Plutôt que d’écrire sur et pour la sécurité, j’estime que la tâche de la pensée critique est de démanteler l’ensemble de l’architecture de sécurité. Si la critique conserve tout son sens, ce dont nous avons besoin est d’abandonner complètement la sécurité. Autrement dit, ce qui est exigé d’une pensée critique n’est pas de faire de la sécurité en mieux, mais de refuser complètement les questions de sécurité et d’ouvrir un espace pour penser la politique au-delà d’une politique de sécurité. Pour développer davantage dans le sens du démantèlement de la sécurité, dans la dernière partie de l’article, j’ai examiné d’autres conceptions de la politique à travers la figure de « la personne-comme-manquante » et la notion d’apprentissage à mourir comme une affirmation du potentiel de ce que la vie peut devenir au-delà de la simple survie.

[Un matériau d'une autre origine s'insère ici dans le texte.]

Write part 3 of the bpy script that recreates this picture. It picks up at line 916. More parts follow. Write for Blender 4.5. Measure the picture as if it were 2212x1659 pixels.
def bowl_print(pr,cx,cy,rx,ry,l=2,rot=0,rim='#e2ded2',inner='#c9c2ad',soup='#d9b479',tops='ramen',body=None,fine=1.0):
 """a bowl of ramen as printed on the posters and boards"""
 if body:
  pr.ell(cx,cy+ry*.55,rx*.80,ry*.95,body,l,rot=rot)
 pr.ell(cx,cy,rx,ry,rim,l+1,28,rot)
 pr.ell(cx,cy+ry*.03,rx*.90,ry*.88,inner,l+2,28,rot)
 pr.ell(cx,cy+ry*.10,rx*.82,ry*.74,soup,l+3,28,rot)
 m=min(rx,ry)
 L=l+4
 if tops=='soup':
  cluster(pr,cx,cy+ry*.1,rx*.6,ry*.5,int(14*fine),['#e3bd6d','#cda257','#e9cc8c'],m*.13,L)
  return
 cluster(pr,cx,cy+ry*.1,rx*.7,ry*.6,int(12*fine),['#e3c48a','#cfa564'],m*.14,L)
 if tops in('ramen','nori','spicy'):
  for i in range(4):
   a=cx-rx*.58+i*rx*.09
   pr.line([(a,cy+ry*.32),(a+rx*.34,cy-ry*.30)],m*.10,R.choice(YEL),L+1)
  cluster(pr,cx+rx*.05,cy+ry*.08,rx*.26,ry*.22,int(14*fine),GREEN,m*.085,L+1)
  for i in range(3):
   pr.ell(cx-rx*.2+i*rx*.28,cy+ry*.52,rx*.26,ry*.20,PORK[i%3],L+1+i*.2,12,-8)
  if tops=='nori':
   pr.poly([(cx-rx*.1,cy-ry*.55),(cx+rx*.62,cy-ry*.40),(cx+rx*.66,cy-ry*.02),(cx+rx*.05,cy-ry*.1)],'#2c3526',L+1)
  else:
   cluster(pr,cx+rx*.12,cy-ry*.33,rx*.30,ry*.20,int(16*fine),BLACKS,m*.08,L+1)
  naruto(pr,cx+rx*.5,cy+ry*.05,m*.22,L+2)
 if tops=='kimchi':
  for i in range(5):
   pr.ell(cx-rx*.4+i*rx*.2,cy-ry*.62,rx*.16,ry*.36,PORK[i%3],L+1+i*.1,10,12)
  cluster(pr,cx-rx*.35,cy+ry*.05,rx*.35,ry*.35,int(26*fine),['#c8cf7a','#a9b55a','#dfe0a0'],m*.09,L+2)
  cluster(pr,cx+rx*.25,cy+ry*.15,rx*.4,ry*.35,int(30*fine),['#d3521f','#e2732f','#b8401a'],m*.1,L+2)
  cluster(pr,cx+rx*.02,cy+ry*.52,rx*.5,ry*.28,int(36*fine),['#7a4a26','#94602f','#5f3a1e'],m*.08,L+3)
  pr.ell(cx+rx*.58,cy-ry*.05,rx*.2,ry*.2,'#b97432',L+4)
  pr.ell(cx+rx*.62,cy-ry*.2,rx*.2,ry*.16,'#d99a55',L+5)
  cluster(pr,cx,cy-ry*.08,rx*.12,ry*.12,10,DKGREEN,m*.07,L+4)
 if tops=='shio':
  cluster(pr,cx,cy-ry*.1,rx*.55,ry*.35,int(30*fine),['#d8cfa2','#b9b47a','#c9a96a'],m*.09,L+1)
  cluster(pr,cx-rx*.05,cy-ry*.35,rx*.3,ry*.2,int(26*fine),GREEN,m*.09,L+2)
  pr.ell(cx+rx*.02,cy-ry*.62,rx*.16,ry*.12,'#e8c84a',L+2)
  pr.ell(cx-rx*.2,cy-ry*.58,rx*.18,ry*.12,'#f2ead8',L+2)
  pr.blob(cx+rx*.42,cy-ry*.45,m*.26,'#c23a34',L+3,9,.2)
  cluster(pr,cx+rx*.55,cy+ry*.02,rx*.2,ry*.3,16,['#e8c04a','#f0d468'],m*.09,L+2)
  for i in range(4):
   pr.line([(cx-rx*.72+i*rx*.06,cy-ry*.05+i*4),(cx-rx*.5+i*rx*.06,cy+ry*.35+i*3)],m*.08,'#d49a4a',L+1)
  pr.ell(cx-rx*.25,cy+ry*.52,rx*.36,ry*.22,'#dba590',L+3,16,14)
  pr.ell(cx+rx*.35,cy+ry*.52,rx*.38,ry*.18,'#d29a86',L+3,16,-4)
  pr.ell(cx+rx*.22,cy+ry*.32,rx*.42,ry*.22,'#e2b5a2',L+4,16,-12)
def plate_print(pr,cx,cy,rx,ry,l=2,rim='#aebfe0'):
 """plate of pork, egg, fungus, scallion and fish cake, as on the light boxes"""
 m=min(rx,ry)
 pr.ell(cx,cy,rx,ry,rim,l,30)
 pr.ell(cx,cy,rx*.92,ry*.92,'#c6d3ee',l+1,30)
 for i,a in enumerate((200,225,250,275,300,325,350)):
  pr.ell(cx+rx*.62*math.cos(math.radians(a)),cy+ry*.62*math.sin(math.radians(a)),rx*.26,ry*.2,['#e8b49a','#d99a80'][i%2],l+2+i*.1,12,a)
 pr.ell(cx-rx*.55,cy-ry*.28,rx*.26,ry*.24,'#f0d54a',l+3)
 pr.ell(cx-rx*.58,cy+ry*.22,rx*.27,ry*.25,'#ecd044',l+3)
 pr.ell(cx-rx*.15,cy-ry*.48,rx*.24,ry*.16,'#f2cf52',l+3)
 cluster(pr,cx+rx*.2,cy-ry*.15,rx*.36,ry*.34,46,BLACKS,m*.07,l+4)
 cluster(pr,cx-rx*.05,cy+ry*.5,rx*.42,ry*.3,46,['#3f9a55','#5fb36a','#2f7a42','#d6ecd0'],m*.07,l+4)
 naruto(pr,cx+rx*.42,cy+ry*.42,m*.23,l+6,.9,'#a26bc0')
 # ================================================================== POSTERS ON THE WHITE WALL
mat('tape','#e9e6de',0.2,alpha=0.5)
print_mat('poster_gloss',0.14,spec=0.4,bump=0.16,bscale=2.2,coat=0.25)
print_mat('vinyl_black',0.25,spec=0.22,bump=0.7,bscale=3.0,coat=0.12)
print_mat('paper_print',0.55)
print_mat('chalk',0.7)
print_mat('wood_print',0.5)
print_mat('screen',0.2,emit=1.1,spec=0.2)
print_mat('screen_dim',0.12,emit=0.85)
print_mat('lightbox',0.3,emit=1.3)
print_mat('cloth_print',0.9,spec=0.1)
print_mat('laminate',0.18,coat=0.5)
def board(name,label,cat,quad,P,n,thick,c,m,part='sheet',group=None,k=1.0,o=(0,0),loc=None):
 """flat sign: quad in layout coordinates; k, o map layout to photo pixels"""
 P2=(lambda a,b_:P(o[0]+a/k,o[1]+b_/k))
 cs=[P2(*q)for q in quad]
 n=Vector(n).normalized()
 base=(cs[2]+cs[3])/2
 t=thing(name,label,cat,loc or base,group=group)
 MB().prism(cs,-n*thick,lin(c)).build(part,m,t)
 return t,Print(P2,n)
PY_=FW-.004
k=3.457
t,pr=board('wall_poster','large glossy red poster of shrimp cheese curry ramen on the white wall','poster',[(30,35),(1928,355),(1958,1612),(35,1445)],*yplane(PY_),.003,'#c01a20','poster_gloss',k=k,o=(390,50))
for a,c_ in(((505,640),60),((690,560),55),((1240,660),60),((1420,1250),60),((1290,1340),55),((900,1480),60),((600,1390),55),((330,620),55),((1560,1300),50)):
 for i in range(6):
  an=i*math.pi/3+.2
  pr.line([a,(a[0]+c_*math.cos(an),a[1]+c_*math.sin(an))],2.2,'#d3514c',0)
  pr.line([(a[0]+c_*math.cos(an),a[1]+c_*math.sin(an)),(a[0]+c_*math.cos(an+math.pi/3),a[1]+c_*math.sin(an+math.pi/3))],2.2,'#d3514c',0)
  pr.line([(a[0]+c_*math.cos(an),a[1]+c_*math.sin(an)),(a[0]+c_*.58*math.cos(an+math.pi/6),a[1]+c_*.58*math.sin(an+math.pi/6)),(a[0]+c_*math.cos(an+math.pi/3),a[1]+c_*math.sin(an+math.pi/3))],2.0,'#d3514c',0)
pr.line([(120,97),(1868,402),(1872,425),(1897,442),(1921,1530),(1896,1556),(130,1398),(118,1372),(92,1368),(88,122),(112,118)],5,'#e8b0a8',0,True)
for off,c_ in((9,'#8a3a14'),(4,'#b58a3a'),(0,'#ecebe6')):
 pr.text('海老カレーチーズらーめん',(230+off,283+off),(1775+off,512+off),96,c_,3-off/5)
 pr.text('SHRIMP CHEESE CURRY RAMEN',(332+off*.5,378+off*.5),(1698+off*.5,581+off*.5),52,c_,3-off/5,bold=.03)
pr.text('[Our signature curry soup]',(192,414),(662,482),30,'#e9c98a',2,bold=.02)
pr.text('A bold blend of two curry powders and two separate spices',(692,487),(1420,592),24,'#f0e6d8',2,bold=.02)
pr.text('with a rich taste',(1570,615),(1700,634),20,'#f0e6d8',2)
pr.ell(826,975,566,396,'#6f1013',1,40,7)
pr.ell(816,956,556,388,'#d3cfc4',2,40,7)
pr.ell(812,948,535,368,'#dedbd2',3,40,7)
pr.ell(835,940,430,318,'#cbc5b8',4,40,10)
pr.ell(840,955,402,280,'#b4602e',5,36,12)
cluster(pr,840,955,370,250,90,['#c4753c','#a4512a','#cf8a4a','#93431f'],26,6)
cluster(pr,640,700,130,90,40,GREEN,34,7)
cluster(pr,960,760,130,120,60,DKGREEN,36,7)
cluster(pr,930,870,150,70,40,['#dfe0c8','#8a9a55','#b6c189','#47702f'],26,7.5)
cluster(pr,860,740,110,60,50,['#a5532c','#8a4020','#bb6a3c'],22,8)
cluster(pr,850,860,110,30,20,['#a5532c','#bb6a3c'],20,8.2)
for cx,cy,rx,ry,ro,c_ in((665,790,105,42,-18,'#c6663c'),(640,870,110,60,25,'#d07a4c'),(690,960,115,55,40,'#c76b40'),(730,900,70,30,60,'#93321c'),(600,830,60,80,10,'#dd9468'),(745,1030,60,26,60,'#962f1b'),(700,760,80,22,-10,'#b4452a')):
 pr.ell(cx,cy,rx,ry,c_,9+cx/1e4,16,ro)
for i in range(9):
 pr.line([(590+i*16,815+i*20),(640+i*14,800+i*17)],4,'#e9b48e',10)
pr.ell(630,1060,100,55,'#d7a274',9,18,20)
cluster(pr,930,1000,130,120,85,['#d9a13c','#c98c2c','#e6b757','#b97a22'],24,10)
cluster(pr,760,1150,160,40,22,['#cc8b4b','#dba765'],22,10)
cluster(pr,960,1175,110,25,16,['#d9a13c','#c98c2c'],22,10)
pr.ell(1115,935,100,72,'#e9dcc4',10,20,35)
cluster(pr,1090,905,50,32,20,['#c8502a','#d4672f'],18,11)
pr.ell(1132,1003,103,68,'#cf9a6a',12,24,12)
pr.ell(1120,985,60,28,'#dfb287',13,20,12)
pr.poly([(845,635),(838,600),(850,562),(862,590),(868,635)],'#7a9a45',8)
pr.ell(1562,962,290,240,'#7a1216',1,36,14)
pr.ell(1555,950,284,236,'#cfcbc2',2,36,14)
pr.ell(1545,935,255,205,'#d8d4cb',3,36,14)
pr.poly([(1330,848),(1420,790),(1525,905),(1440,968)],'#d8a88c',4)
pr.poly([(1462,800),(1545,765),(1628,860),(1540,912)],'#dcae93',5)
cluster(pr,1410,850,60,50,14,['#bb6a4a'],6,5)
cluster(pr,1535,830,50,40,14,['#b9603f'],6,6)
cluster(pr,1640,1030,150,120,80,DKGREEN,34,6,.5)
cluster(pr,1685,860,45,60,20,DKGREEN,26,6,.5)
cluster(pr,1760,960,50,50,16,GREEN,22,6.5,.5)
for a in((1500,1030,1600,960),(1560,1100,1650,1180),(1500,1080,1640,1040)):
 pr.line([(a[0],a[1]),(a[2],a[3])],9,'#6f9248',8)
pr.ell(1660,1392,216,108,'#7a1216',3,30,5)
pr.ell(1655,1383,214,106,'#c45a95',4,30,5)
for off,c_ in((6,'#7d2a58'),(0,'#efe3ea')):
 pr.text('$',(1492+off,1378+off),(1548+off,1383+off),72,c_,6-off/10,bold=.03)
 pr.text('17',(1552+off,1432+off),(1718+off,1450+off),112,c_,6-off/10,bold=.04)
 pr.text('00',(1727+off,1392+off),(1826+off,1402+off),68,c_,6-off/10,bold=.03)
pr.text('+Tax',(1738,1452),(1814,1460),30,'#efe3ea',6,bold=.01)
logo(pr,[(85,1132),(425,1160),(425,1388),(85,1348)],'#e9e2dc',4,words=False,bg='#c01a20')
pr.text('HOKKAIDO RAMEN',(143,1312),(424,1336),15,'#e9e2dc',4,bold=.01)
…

L’appel à démanteler la sécurité développé dans cet article n’est pas destiné à rejeter les découvertes essentielles produites par les études critiques de sécurité. Pas plus qu’il ne nie la violence extensive et intensive relative à la vie politique globale contemporaine. Il suggère plutôt que la tâche de la pensée critique est la critique impitoyable de la doxa qui anime l’infinie passion de sécuriser, comme il désavoue l’insécurité et la violence qu’elle engendre. Les approches « critiques » de la sécurité doivent être menées jusqu’à leur conclusion logique par l’interrogation systématique au sujet de la question qui hante les débats, laquelle n’est jamais abordée de manière cohérente ni étudiée. Si, en tant que chercheurs, nous restons engagés dans un projet « critique », nous avons besoin de démanteler la sécurité plutôt que de reproduire son regard impérial.